The diplomats, and a group of missionaries who had stayed behind hunkered down in the legation compound and waited for the invaders to arrive. On the following morning, their numbers were bolstered by the arrival of Jean Meadmore and his colleagues from the French consulate. Most of the American contingent had left the capital.
Holt had sent a message to London via the Cable & Wireless Company (the legation didn’t have its own wireless station) asking for instructions, but he didn’t expect a reply until Wednesday at the earliest. The latest information suggested the marauding North Koreans would reach the capital by nightfall on Tuesday.

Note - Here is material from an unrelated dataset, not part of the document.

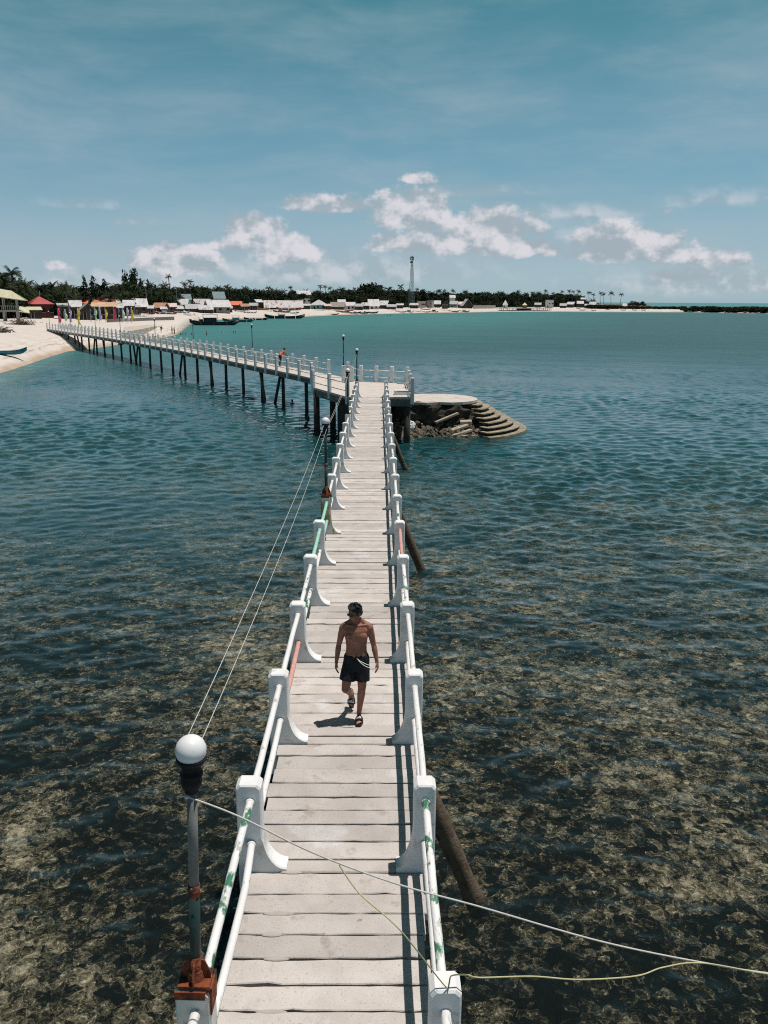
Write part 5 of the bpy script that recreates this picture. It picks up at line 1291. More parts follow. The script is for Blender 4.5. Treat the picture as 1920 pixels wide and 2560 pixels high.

On Monday evening the group gathered to decide on a plan of action. Holt told his colleagues that strictly speaking, according to the terms of his mission, he should follow the South Korean Government, to which he was accredited, wherever they went. But of course they had already fled en masse, telling no one of their destination, so he felt free from any such obligation. All his instincts urged him to remain; he felt it was both his diplomatic and moral duty. Paul Garbler, a young American naval intelligence officer, recalls him picking up a sword that he kept over his mantelpiece, brandishing it and saying: ‘I’m not leaving; this is my legation and British soil. If I have to, I’ll fight them with my sword.’